Fort Worth man selling historic home for $1, with a catch

House for $1, but there is a catch

At the corner of Rosedale and Washington in South Fort Worth, you can hear the sounds of development loud and clear.

But if you listen closely, you can still hear the sounds of what used to be.

"I didn’t want to be the one who let it get torn down," said Wade Barrow, a Fort Worth attorney.

Barrow owns the last standing home on his side of the block. According to Historic Fort Worth Inc., it's a 2,800 square-foot beauty built in 1904 by a railroad worker aptly named George Greathouse. It features a unique spire in the center of the home. The Greathouse family moved out of the home in the 1940s.

In the 1970s, the home was split into a four-plex apartment building.

"This is the original enamel claw foot tub," Barrow pointed out in one of the bathrooms. "You still see the claw foot in there, still the original fixtures."

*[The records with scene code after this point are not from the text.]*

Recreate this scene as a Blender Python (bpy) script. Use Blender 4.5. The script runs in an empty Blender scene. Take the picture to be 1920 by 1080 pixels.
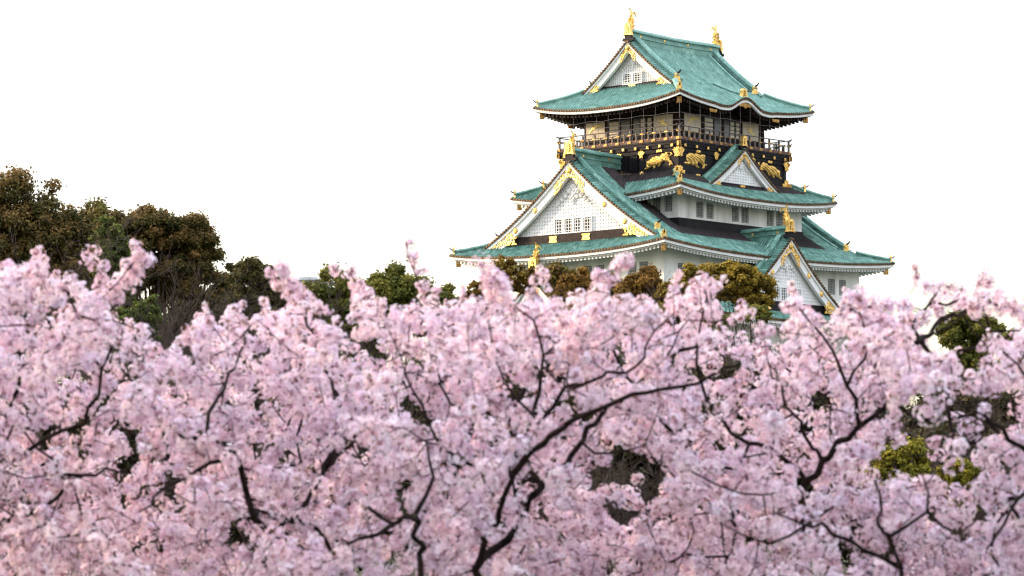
import bpy, math, random
import numpy as np

# ------------------------------------------------------------------ camera, sky, sun, exposure
R = math.radians
scene = bpy.context.scene
COL = scene.collection
EYE = 1.6                      # eye height of the photographer (m)
FPX, HOR = 6200.0, 1050.0      # focal length in pixels of a 1920 px wide frame; pixel row of the horizon
PITCH = math.atan((HOR - 540.0) / FPX)

cam_data = bpy.data.cameras.new("camera")
cam = bpy.data.objects.new("camera", cam_data)
COL.objects.link(cam)
cam.location = (0, 0, EYE)
cam.rotation_euler = (math.pi / 2 + PITCH, 0, 0)
cam_data.sensor_width = 36.0
cam_data.lens = FPX / 1920.0 * 36.0
cam_data.clip_start = 0.5
cam_data.clip_end = 6000.0
cam_data.dof.use_dof = True
cam_data.dof.focus_distance = 290.0
cam_data.dof.aperture_fstop = 6.8
scene.camera = cam

SUN_EL, SUN_AZ = R(14), R(-70)     # azimuth measured from +Y (view direction) towards +X
world = bpy.data.worlds.new("World")
scene.world = world
world.use_nodes = True
wn = world.node_tree
sky = wn.nodes.new("ShaderNodeTexSky")
sky.sky_type = 'NISHITA'
sky.sun_disc = False
sky.sun_elevation = SUN_EL
sky.sun_rotation = SUN_AZ
sky.air_density = 1.0
sky.dust_density = 4.0
sky.ozone_density = 1.0
bg = wn.nodes["Background"]
# thin bright overcast in front of the clear sky
mixw = wn.nodes.new("ShaderNodeMix")
mixw.data_type = 'RGBA'
mixw.inputs[0].default_value = 0.72
wn.links.new(sky.outputs[0], mixw.inputs[6])
# the overcast veil is brighter overhead than at the horizon
tcw = wn.nodes.new("ShaderNodeTexCoord")
sepw = wn.nodes.new("ShaderNodeSeparateXYZ")
wn.links.new(tcw.outputs["Generated"], sepw.inputs[0])
mrw = wn.nodes.new("ShaderNodeMapRange")
mrw.inputs[1].default_value = 0.0; mrw.inputs[2].default_value = 1.0
mrw.inputs[3].default_value = 0.80; mrw.inputs[4].default_value = 2.0
wn.links.new(sepw.outputs[2], mrw.inputs[0])
rmp = wn.nodes.new("ShaderNodeValToRGB")          # cream near the horizon, faintly blue overhead
rmp.color_ramp.elements[0].position, rmp.color_ramp.elements[0].color = 0.055, (1.0, 0.93, 0.70, 1)
rmp.color_ramp.elements[1].position, rmp.color_ramp.elements[1].color = 0.40, (0.84, 0.90, 1.0, 1)
e_ = rmp.color_ramp.elements.new(0.13); e_.color = (0.95, 0.94, 0.93, 1)
wn.links.new(sepw.outputs[2], rmp.inputs[0])
mul = wn.nodes.new("ShaderNodeMath"); mul.operation = 'MULTIPLY'; mul.inputs[1].default_value = 6.6
wn.links.new(mrw.outputs[0], mul.inputs[0])
scw = wn.nodes.new("ShaderNodeVectorMath"); scw.operation = 'SCALE'
wn.links.new(rmp.outputs[0], scw.inputs[0])
wn.links.new(mul.outputs[0], scw.inputs[3])
wn.links.new(scw.outputs[0], mixw.inputs[7])
wn.links.new(mixw.outputs[2], bg.inputs[0])
bg.inputs[1].default_value = 0.15

sun_d = bpy.data.lights.new("sun", 'SUN')
sun_d.energy = 3.6
sun_d.angle = R(4)
sun_d.color = (1.0, 0.75, 0.50)
sun = bpy.data.objects.new("sun", sun_d)
COL.objects.link(sun)
sd = np.array([math.sin(SUN_AZ) * math.cos(SUN_EL), math.cos(SUN_AZ) * math.cos(SUN_EL), math.sin(SUN_EL)])
from mathutils import Vector
sun.rotation_euler = Vector(sd).to_track_quat('Z', 'Y').to_euler()

scene.view_settings.view_transform = 'Standard'
scene.view_settings.look = 'None'
scene.view_settings.gamma = 1.0
scene.view_settings.exposure = 0.95
scene.render.engine = 'CYCLES'
scene.cycles.use_denoising = True
scene.cycles.pixel_filter_type = 'BLACKMAN_HARRIS'
scene.cycles.filter_width = 1.25
scene.cycles.max_bounces = 8

rng = np.random.default_rng(7)
random.seed(7)


# ------------------------------------------------------------------ helpers
def P(px, py, Y):
    """world point at distance Y along the view axis seen at photo pixel px, py (photo 1920x1080)"""
    X = (px - 960.0) / FPX
    U = (540.0 - py) / FPX
    c, s = math.cos(PITCH), math.sin(PITCH)
    d = np.array([X, c - U * s, s + U * c])
    return np.array([0, 0, EYE]) + d * (Y / d[1])


def nodes_of(m):
    m.use_nodes = True
    nt = m.node_tree
    return nt, nt.nodes["Principled BSDF"]


def mat_noise(name, c1, c2, scale=3.0, rough=0.6, metal=0.0, bump=0.0, bscale=30.0, detail=4, stretch=None, lo=0.35, hi=0.65, spec=0.3):
    m = bpy.data.materials.new(name)
    nt, b = nodes_of(m)
    tc = nt.nodes.new("ShaderNodeTexCoord")
    src = tc.outputs["Object"]
    if stretch:
        mp = nt.nodes.new("ShaderNodeMapping")
        mp.inputs["Scale"].default_value = stretch
        nt.links.new(src, mp.inputs[0])
        src = mp.outputs[0]
    n = nt.nodes.new("ShaderNodeTexNoise")
    n.inputs["Scale"].default_value = scale
    n.inputs["Detail"].default_value = detail
    nt.links.new(src, n.inputs[0])
    r = nt.nodes.new("ShaderNodeValToRGB")
    r.color_ramp.elements[0].position = lo
    r.color_ramp.elements[1].position = hi
    r.color_ramp.elements[0].color = (*c1, 1)
    r.color_ramp.elements[1].color = (*c2, 1)
    nt.links.new(n.outputs[0], r.inputs[0])
    nt.links.new(r.outputs[0], b.inputs["Base Color"])
    b.inputs["Roughness"].default_value = rough
    b.inputs["Metallic"].default_value = metal
    b.inputs["Specular IOR Level"].default_value = spec
    if bump:
        n2 = nt.nodes.new("ShaderNodeTexNoise")
        n2.inputs["Scale"].default_value = bscale
        n2.inputs["Detail"].default_value = 3
        nt.links.new(src, n2.inputs[0])
        bp = nt.nodes.new("ShaderNodeBump")
        bp.inputs["Strength"].default_value = bump
        bp.inputs["Distance"].default_value = 0.1
        nt.links.new(n2.outputs[0], bp.inputs["Height"])
        nt.links.new(bp.outputs[0], b.inputs["Normal"])
    return m


def mat_copper(name, stops, rough=0.55):
    """weathered copper tiles: per-tile random value plus large streaky noise"""
    m = bpy.data.materials.new(name)
    nt, b = nodes_of(m)
    at = nt.nodes.new("ShaderNodeAttribute")
    at.attribute_name = "tile"
    tc = nt.nodes.new("ShaderNodeTexCoord")
    n = nt.nodes.new("ShaderNodeTexNoise")
    n.inputs["Scale"].default_value = 0.9
    n.inputs["Detail"].default_value = 7
    n.inputs["Roughness"].default_value = 0.72
    nt.links.new(tc.outputs["Object"], n.inputs[0])
    n2 = nt.nodes.new("ShaderNodeTexNoise")
    n2.inputs["Scale"].default_value = 6.0
    n2.inputs["Detail"].default_value = 4
    nt.links.new(tc.outputs["Object"], n2.inputs[0])
    a = nt.nodes.new("ShaderNodeMath"); a.operation = 'MULTIPLY_ADD'
    nt.links.new(at.outputs["Fac"], a.inputs[0]); a.inputs[1].default_value = 0.30
    n0 = nt.nodes.new("ShaderNodeMath"); n0.operation = 'MULTIPLY_ADD'
    n0.inputs[1].default_value = 0.62; n0.inputs[2].default_value = 0.19
    nt.links.new(n.outputs[0], n0.inputs[0])
    nt.links.new(n0.outputs[0], a.inputs[2])
    a2 = nt.nodes.new("ShaderNodeMath"); a2.operation = 'MULTIPLY_ADD'
    nt.links.new(n2.outputs[0], a2.inputs[0]); a2.inputs[1].default_value = 0.35
    nt.links.new(a.outputs[0], a2.inputs[2])
    r = nt.nodes.new("ShaderNodeValToRGB")
    cr = r.color_ramp
    cr.elements[0].position, cr.elements[0].color = stops[0][0], (*stops[0][1], 1)
    cr.elements[1].position, cr.elements[1].color = stops[-1][0], (*stops[-1][1], 1)
    for p, c in stops[1:-1]:
        e = cr.elements.new(p); e.color = (*c, 1)
    nt.links.new(a2.outputs[0], r.inputs[0])
    nt.links.new(r.outputs[0], b.inputs["Base Color"])
    b.inputs["Roughness"].default_value = rough
    b.inputs["Specular IOR Level"].default_value = 0.25
    return m


def mat_leaf(name, transl=0.3, rough=0.7):
    """colour per leaf from the 'tint' attribute, partly translucent"""
    m = bpy.data.materials.new(name)
    nt, b = nodes_of(m)
    at = nt.nodes.new("ShaderNodeAttribute")
    at.attribute_name = "tint"
    nt.links.new(at.outputs["Color"], b.inputs["Base Color"])
    b.inputs["Roughness"].default_value = rough
    b.inputs["Specular IOR Level"].default_value = 0.12
    t = nt.nodes.new("ShaderNodeBsdfTranslucent")
    nt.links.new(at.outputs["Color"], t.inputs[0])
    mx = nt.nodes.new("ShaderNodeMixShader")
    mx.inputs[0].default_value = transl
    nt.links.new(b.outputs[0], mx.inputs[1])
    nt.links.new(t.outputs[0], mx.inputs[2])
    out = [x for x in nt.nodes if x.type == 'OUTPUT_MATERIAL'][0]
    nt.links.new(mx.outputs[0], out.inputs[0])
    return m


M = {}
M['copper'] = mat_copper('verdigris_copper', [(0.30, (0.030, 0.045, 0.040)), (0.50, (0.050, 0.125, 0.10)), (0.72, (0.15, 0.29, 0.245)), (0.95, (0.20, 0.365, 0.315)), (1.12, (0.28, 0.47, 0.40))])
M['copper_old'] = mat_copper('mottled_verdigris_copper', [(0.36, (0.024, 0.032, 0.028)), (0.55, (0.036, 0.09, 0.072)), (0.74, (0.105, 0.228, 0.19)), (0.94, (0.165, 0.32, 0.27)), (1.14, (0.25, 0.43, 0.36))])
M['copper_gutter'] = mat_copper('dull_gutter_copper', [(0.5, (0.022, 0.035, 0.034)), (0.8, (0.04, 0.075, 0.068)), (1.05, (0.07, 0.15, 0.13))])
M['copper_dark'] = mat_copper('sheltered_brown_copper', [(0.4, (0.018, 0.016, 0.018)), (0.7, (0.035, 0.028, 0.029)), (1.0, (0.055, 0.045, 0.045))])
M['white'] = mat_noise('white_plaster', (0.58, 0.56, 0.535), (0.83, 0.815, 0.79), 0.55, 0.75, bump=0.05, bscale=12, detail=9, stretch=(1.6, 1.6, 0.3), lo=.3, hi=.6)
M['white_paint'] = mat_noise('white_lacquer', (0.72, 0.72, 0.72), (0.82, 0.82, 0.82), 1.5, 0.5)
M['gold'] = mat_noise('gilded_metal', (0.62, 0.34, 0.06), (1.0, 0.70, 0.25), 5.0, 0.42, metal=0.7, bump=0.35, bscale=9, detail=5)
M['black'] = mat_noise('black_lacquer', (0.007, 0.006, 0.009), (0.015, 0.013, 0.016), 1.2, 0.55, detail=5, spec=0.12)
M['brown'] = mat_noise('dark_brown_timber', (0.020, 0.014, 0.013), (0.045, 0.031, 0.028), 2.0, 0.7, stretch=(1, 1, 3), spec=0.12)
M['redbrown'] = mat_noise('red_brown_timber', (0.085, 0.04, 0.035), (0.14, 0.07, 0.06), 2.0, 0.6)
M['bronze'] = mat_noise('bronze_tile_end', (0.04, 0.022, 0.012), (0.16, 0.085, 0.035), 3.0, 0.5, metal=0.3)
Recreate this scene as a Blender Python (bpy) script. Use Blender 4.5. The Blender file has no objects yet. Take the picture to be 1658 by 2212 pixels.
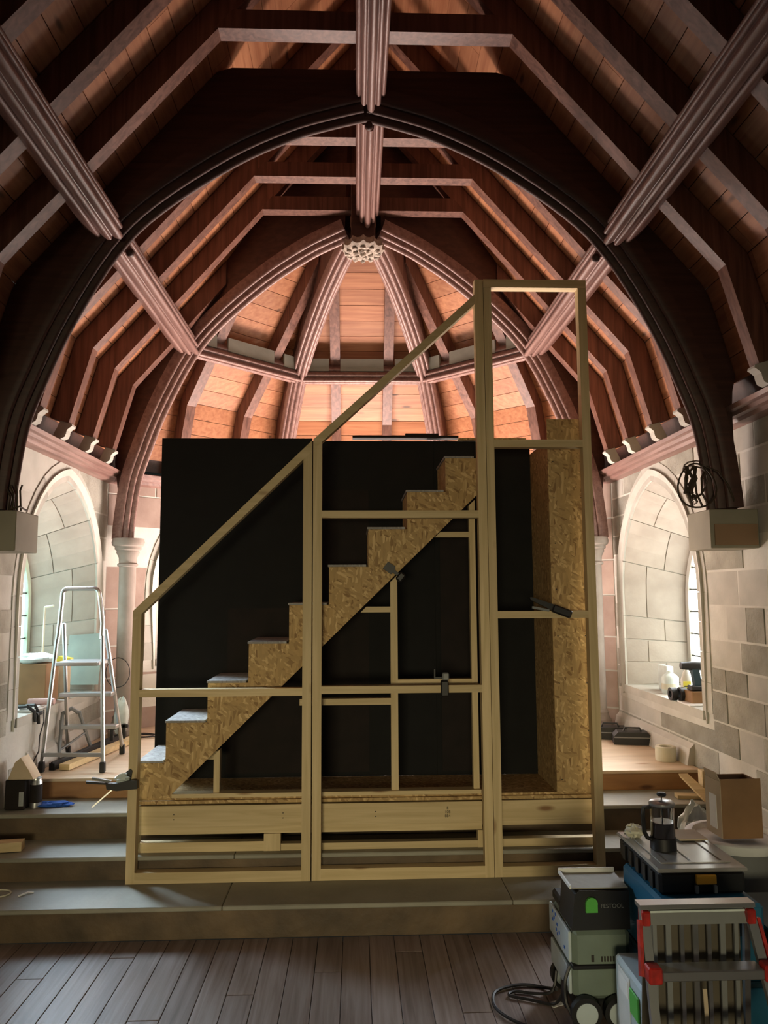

But with bulldozers knocking at the back door, Barrow finally agreed to sell to developers-- under one condition.

"I have six months in which to locate someone willing to take this property, move it to another piece of land, and hopefully restore it," Barrow said.

So he took to Facebook and wrote this: "I will sell you this house for $1. That is correct. You have to move it. Dirt not included."

"And honestly I was hopeful to get one or two responses," Barrow said.

He got a few more than that.

"About 200-300 responses within a 48 hour period," he said.

Justin Newhart, the preservation program director for Historic Fort Worth Inc., was one of the hundreds.

"I saw the Facebook post and messaged him and immediately got a call," Newhart said.

It won't be easy or inexpensive. But the organization is interested, and is now looking for the right lot on which to relocate the home.

"It's definitely worth saving," Newhart said. "It's important to keep these buildings and memories that are associated with them, because it ties us to our past here in Fort Worth."

"It's not a small project," Barrow said. "You're going to spend six figures to turn the key to move in, without a doubt. And I think people need to realize that."

But despite the fact the neighborhood is indeed changing, Barrow hopes at least this house will stay the same.

"It is good to know there are that many people who care about historic properties in Fort Worth like I do," he said.

A great house with a great past and hopefully, future.